If matrix `A=[a_(ij)]_(3xx)`, matrix `B=[b_(ij)]_(3xx3)`, where `a_(ij)+a_(ji)=0` and `b_(ij)-b_(ji)=0 AA i`, `j`, then `A^(4)*B^(3)` is

To solve the problem, we need to analyze the properties of the matrices \( A \) and \( B \) based on the given conditions, and then find the value of \( A^4 B^3 \). ### Step-by-Step Solution: 1. **Identify the properties of matrix \( A \)**: - We are given that \( a_{ij} + a_{ji} = 0 \) for all \( i, j \). - This condition indicates that matrix \( A \) is skew-symmetric. A skew-symmetric matrix has the property that \( A^T = -A \). **Hint**: Remember that a skew-symmetric matrix has the property that its diagonal elements are zero. 2. **Determine the determinant of matrix \( A \)**: - It is known that the determinant of any skew-symmetric matrix of odd order (like our \( 3 \times 3 \) matrix \( A \)) is zero. - Therefore, \( \text{det}(A) = 0 \). **Hint**: For skew-symmetric matrices, if the order is odd, the determinant is always zero. 3. **Identify the properties of matrix \( B \)**: - We are given that \( b_{ij} - b_{ji} = 0 \) for all \( i, j \). - This condition indicates that matrix \( B \) is symmetric.

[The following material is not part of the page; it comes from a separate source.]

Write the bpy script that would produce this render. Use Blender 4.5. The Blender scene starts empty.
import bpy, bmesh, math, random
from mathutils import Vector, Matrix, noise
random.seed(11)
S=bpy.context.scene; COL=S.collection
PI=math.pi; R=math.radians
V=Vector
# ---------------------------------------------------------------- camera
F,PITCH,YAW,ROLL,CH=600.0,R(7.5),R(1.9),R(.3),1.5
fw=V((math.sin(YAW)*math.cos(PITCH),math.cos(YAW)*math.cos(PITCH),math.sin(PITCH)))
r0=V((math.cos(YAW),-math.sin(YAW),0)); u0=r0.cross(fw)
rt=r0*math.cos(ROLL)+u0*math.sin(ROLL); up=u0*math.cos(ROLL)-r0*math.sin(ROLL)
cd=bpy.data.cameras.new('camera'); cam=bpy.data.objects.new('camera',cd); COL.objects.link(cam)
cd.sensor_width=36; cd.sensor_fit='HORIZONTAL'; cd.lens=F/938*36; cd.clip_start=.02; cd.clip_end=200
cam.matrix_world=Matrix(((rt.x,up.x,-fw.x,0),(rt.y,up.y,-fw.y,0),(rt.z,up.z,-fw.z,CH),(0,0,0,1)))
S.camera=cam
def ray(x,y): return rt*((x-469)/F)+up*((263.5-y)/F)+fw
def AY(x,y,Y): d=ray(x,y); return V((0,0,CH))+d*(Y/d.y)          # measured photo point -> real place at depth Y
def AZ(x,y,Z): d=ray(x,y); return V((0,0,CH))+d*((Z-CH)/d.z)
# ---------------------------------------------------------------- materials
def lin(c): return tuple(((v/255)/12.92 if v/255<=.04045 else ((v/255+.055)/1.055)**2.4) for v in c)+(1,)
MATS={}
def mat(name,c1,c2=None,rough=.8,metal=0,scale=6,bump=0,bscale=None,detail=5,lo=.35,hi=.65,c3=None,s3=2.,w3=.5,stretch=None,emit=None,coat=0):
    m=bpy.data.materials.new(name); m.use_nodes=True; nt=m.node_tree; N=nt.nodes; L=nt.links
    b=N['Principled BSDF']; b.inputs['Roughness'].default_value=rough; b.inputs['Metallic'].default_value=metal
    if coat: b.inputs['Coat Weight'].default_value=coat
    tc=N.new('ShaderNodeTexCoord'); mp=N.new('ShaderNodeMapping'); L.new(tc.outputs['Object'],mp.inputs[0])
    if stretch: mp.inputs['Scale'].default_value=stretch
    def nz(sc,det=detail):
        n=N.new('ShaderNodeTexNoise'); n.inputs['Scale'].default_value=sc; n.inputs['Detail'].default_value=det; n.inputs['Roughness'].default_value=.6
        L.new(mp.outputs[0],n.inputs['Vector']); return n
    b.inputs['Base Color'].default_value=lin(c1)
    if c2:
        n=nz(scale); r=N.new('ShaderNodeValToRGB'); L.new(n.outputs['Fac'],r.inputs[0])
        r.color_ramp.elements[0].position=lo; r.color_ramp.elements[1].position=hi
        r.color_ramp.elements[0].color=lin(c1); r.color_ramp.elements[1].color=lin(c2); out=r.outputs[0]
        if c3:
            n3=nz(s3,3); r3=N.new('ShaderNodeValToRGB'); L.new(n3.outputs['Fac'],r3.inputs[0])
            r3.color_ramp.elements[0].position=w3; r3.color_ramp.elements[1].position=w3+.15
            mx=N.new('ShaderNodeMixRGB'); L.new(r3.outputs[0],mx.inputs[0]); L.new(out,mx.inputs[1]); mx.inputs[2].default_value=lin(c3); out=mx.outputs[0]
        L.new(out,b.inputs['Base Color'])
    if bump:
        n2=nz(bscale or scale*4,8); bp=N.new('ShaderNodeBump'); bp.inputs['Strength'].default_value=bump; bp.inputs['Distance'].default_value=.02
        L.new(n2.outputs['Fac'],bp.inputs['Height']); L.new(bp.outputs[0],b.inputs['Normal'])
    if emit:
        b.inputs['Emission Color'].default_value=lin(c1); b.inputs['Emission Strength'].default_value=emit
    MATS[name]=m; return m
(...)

A symmetric matrix has the property that \( B^T = B \). **Hint**: A symmetric matrix has equal elements across the diagonal, i.e., \( b_{ij} = b_{ji} \). 4. **Calculate \( A^4 B^3 \)**: - We want to find \( A^4 B^3 \). - We can use the property of determinants: \( \text{det}(A^4 B^3) = \text{det}(A^4) \cdot \text{det}(B^3) \). - Since \( \text{det}(A) = 0 \), we have \( \text{det}(A^4) = (\text{det}(A))^4 = 0^4 = 0 \). **Hint**: The determinant of a product of matrices is the product of their determinants. 5. **Conclusion about \( A^4 B^3 \)**: - Since \( \text{det}(A^4) = 0 \), it follows that \( \text{det}(A^4 B^3) = 0 \cdot \text{det}(B^3) = 0 \). - A matrix with a determinant of zero is a singular matrix. **Hint**: A singular matrix is one that does not have an inverse, which is indicated by a determinant of zero. ### Final Answer: Thus, \( A^4 B^3 \) is a singular matrix.